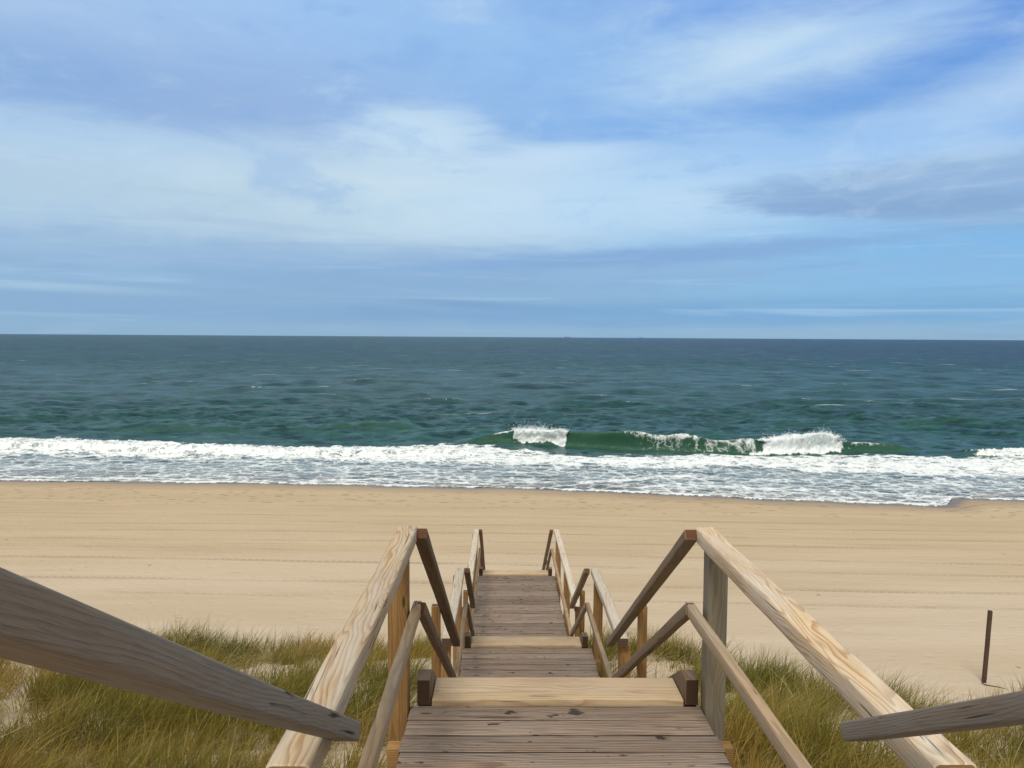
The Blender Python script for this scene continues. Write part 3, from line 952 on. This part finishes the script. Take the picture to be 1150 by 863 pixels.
# landing 3, the long one
deck('lowest and longest landing of grooved grey planks', 10.70, 14.95, D3, -0.471, 1.035, (11.0, 12.9, 14.7))
landing_rails(10.66, 15.05, D3, -0.471, 1.035, (M_SILVER, M_SILVER), (10.75, 12.80, 14.86),
              ('silvered handrail left of the lowest landing', 'silvered handrail right of the lowest landing'), halfw=0.02)
flight(14.98, 18.9, D3, -7.0, -0.43, 0.97, M_FLIGHT, M_TREAD, lmat=M_DARKRAIL, lab='pale step at the far end of the lowest landing', sx=(-0.46, 0.99))

# ------------------------------------------------------------------ the stake on the beach
xs_, ys_ = 9.92, 15.25
zg = gz(xs_, ys_)
print('stake ground', zg)
st = bpy.data.objects.new('wooden_stake', None); COL.objects.link(st)
st['label'] = 'thin dark wooden stake standing alone in the sand right of the stairway'
st['category'] = 'stake'
m = MB(); m.board((xs_, ys_, zg + 1.50), (xs_ - 0.08, ys_, zg - 0.4), 0.074, 0.074, side=(1, 0, 0), r=0.018, seg=0.15, wob=0.002)
m.build('pole', M_STAKE, st)


def tube(name, pts, rad, mat, parent=None):
    cu = bpy.data.curves.new(name, 'CURVE'); cu.dimensions = '3D'
    sp = cu.splines.new('NURBS'); sp.points.add(len(pts) - 1); sp.use_endpoint_u = True
    for p, q in zip(sp.points, pts): p.co = (*q, 1)
    cu.bevel_depth = rad; cu.bevel_resolution = 2
    o = bpy.data.objects.new(name, cu); COL.objects.link(o)
    dg = bpy.context.evaluated_depsgraph_get()
    me = bpy.data.meshes.new_from_object(o.evaluated_get(dg)); me.name = name
    bpy.data.objects.remove(o)
    o2 = bpy.data.objects.new(name, me); COL.objects.link(o2)
    me.materials.clear(); me.materials.append(mat)
    if parent: o2.parent = parent
    return o2


wp = [(xs_ - 0.02, ys_ - 0.06, zg + 0.09), (xs_ - 0.12, ys_ - 0.12, zg + 0.10), (xs_ - 0.20, ys_ - 0.16, zg + 0.07), (xs_ - 0.17, ys_ - 0.20, zg + 0.02),
      (xs_ + 0.05, ys_ - 0.26, zg + 0.03), (xs_ + 0.30, ys_ - 0.45, zg - 0.0), (xs_ + 0.62, ys_ - 0.75, zg - 0.03)]
tube('wire', wp, 0.009, M_WIRE, st)


# ------------------------------------------------------------------ dune grass
def grass_material():
    m, N, b = material('marram_grass')
    tone = N.fac('tone'); along = N.fac('along')
    c = N.mix(tone.step(0.0, 0.45), (0.100, 0.108, 0.014), (0.215, 0.185, 0.028))
    c = N.mix(tone.step(0.45, 0.80), c, (0.330, 0.225, 0.050))
    c = N.mix(tone.step(0.82, 0.95), c, (0.42, 0.34, 0.20))
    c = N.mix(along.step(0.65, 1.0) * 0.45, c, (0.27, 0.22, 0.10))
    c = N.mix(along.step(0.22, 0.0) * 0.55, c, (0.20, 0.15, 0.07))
    N.link(c, b.inputs['Base Color'])
    b.inputs['Roughness'].default_value = 0.55
    b.inputs['Specular IOR Level'].default_value = 0.3
    tr = N.new('ShaderNodeBsdfTranslucent'); N.link(c, tr.inputs['Color'])
    mx = N.new('ShaderNodeMixShader'); mx.inputs[0].default_value = 0.25
    N.link(b.outputs[0], mx.inputs[1]); N.link(tr.outputs[0], mx.inputs[2])
    out = [n for n in m.node_tree.nodes if n.type == 'OUTPUT_MATERIAL'][0]
    N.link(mx.outputs[0], out.inputs['Surface'])
    return m


def grass():
    # tussock centres
    n = 26000
    cx = rng.uniform(-13, 13, n); cy = rng.uniform(1.6, 13.5, n)
    c = crest_line(cx)
    over = cy - c
    dens = fbm(cx * 0.55, cy * 0.70, 4, 200)
    dens2 = fbm(cx * 1.6, cy * 2.0, 3, 210)
    d = 0.5 * dens + 0.5 * dens2
    keep = sst(d, 0.415, 0.525)
    band = np.exp(-((over + 0.15) / 0.45) ** 2)                    # a thick fringe along the crest
    keep = np.maximum(keep, band * 0.95)
    bare = np.exp(-((over + 1.25) / 0.45) ** 2) * sst(cx, -4.6, -3.6) * (cx < 3.0)     # bare strip of sand just behind it
    keep *= 1 - 0.90 * bare
    keep *= 1 - sst(over, 0.25, 0.95)
    # nothing grows through the walkway
    keep = np.where((cx > -1.0) & (cx < 1.22) & (cy < 11.5), 0, keep)
    vis = np.abs(cx) < 0.70 * cy + 1.4
    ok = (rng.random(n) < keep * 0.50) & vis
    cx, cy = cx[ok], cy[ok]
    k = len(cx)
    print('tussocks', k)
    nb = rng.integers(24, 52, k)
    size = rng.uniform(0.6, 1.3, k) * (0.60 + 0.75 * vnoise(cx * 0.8, cy * 0.8, 222))
    tone0 = -0.20 + 1.45 * fbm(cx * 0.8, cy * 0.8, 3, 230) + rng.normal(0, 0.10, k)
    idx = np.repeat(np.arange(k), nb)
    B = len(idx)
    print('blades', B)
    rr = np.abs(rng.normal(0, 0.075, B)); th = rng.uniform(0, 2 * np.pi, B)
    bx = cx[idx] + rr * np.cos(th); by = cy[idx] + rr * np.sin(th)
    bz_ = ground_z(bx, by) - 0.02
    L = size[idx] * rng.uniform(0.24, 0.48, B) * (0.78 + 0.22 * (cy[idx] < crest_line(cx[idx]) - 0.8))
    dead = rng.random(B) < 0.05 + 0.45 * sst(fbm(bx * 0.9, by * 0.9, 3, 260), 0.52, 0.68)
    # lean: outwards from the tussock plus the wind from the left
    lx = np.cos(th) * (0.25 + rr * 2.5) + 0.34 + rng.normal(0, 0.20, B)
    ly = np.sin(th) * (0.25 + rr * 2.5) - 0.02 + rng.normal(0, 0.20, B)
    lx = np.where(dead, lx * 2.4, lx); ly = np.where(dead, ly * 2.4, ly)
    bend = rng.uniform(0.5, 1.6, B)
    seg = 5
    ww = rng.uniform(0.0024, 0.0056, B)
    fa = rng.uniform(0, np.pi, B)
    sx_, sy_ = np.cos(fa), np.sin(fa)
    V = np.zeros((B, 2 * seg + 1, 3), np.float32); AL = np.zeros((B, 2 * seg + 1), np.float32)
    for j in range(seg + 1):
        u = j / seg
        q = u ** 1.7 * bend
        px_ = lx * (0.55 * u + 0.55 * q); py_ = ly * (0.55 * u + 0.55 * q)
        hz = np.sqrt(px_ ** 2 + py_ ** 2)
        up = u * (1 - 0.20 * np.clip(hz, 0, 2.2)) - np.where(dead, 0.25 * u * u, 0)
        X_ = bx + L * px_; Y_ = by + L * py_; Z_ = bz_ + L * up * 1.15
        wj = ww * (1.0 - u ** 1.5)
        if j < seg:
            V[:, 2 * j] = np.stack([X_ - sx_ * wj, Y_ - sy_ * wj, Z_], -1)
            V[:, 2 * j + 1] = np.stack([X_ + sx_ * wj, Y_ + sy_ * wj, Z_], -1)
            AL[:, 2 * j] = u; AL[:, 2 * j + 1] = u
        else:
            V[:, 2 * seg] = np.stack([X_, Y_, Z_], -1); AL[:, 2 * seg] = 1
    tone = np.clip(tone0[idx] + rng.normal(0, 0.09, B), 0, 0.80)
    tone = np.where(dead, rng.uniform(0.84, 1.0, B), tone)
    nv = 2 * seg + 1
    base = (np.arange(B) * nv)[:, None]
    quads = np.array([[2 * j, 2 * j + 1, 2 * j + 3, 2 * j + 2] for j in range(seg - 1)]).reshape(-1)
    tri = np.array([2 * seg - 2, 2 * seg - 1, 2 * seg])
    loops = np.concatenate([base + quads[None], base + tri[None]], 1).reshape(-1)
    sizes = np.tile(np.array([4] * (seg - 1) + [3]), B)
    starts = np.concatenate([[0], np.cumsum(sizes)[:-1]])
    me = bpy.data.meshes.new('dune_grass')
    me.vertices.add(B * nv); me.vertices.foreach_set('co', V.reshape(-1))
    me.loops.add(len(loops)); me.loops.foreach_set('vertex_index', loops.astype(np.int32))
    me.polygons.add(len(sizes)); me.polygons.foreach_set('loop_start', starts.astype(np.int32))
    me.update(calc_edges=True)
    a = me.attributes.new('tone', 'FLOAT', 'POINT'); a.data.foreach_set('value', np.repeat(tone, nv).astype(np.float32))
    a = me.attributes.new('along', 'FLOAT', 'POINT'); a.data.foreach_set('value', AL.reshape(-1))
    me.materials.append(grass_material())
    o = bpy.data.objects.new('dune_grass', me); COL.objects.link(o)
    o['kind'] = 'stuff'; o['label'] = 'wind-bent green and straw marram grass on the dune either side of the stairway'; o['category'] = 'grass'


grass()

# ------------------------------------------------------------------ two ships on the horizon
M_SHIP = simple('grey_ship_steel', (0.10, 0.12, 0.15), 0.6)


def ship(u, dist, length, label):
    x = pu(u, dist)
    r = bpy.data.objects.new('ship', None); COL.objects.link(r); r.location = (x, dist, 0)
    r['label'] = label; r['category'] = 'ship'; r['group'] = 'ships on the horizon'
    def solid(name, secs):
        v = []; f = []
        for (xx, hw, zb, zt) in secs:
            v += [(xx, -hw * .7, zb), (xx, hw * .7, zb), (xx, hw, zt), (xx, -hw, zt)]
        for i in range(len(secs) - 1):
            for k in range(4):
                a = i * 4 + k; b_ = i * 4 + (k + 1) % 4
                f.append((a, b_, b_ + 4, a + 4))
        n = len(secs) - 1
        f += [(3, 2, 1, 0), (n * 4, n * 4 + 1, n * 4 + 2, n * 4 + 3)]
        me = bpy.data.meshes.new(name); me.from_pydata(v, [], f); me.materials.append(M_SHIP)
        o = bpy.data.objects.new(name, me); COL.objects.link(o); o.parent = r
    L = length
    solid('hull', [(-L / 2, L * .05, -1, 9), (-L * .4, L * .08, -2, 9), (L * .35, L * .08, -2, 9), (L * .47, L * .03, -1, 11), (L / 2, L * .004, 3, 12)])
    solid('superstructure', [(-L * .40, L * .06, 9, 25), (-L * .39, L * .06, 9, 26), (-L * .27, L * .06, 9, 26), (-L * .26, L * .06, 9, 20)])
    solid('funnel', [(-L * .37, 2, 26, 31), (-L * .34, 2, 26, 31)])


ship(637, 19000, 130, 'tiny grey ship on the horizon above the small crashing wave')
ship(720, 21000, 110, 'tiny grey ship on the horizon, farther right of the two')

THE PROBLEM:
Return the material line for line, from its beginning to the line that contains "landing', sx=(-0.46, 0.99))", with the pictures left out.

EXERCISE ANSWER:
The Blender Python script for this scene continues. Write part 3, from line 952 on. This part finishes the script. Take the picture to be 1150 by 863 pixels.
# landing 3, the long one
deck('lowest and longest landing of grooved grey planks', 10.70, 14.95, D3, -0.471, 1.035, (11.0, 12.9, 14.7))
landing_rails(10.66, 15.05, D3, -0.471, 1.035, (M_SILVER, M_SILVER), (10.75, 12.80, 14.86),
              ('silvered handrail left of the lowest landing', 'silvered handrail right of the lowest landing'), halfw=0.02)
flight(14.98, 18.9, D3, -7.0, -0.43, 0.97, M_FLIGHT, M_TREAD, lmat=M_DARKRAIL, lab='pale step at the far end of the lowest landing', sx=(-0.46, 0.99))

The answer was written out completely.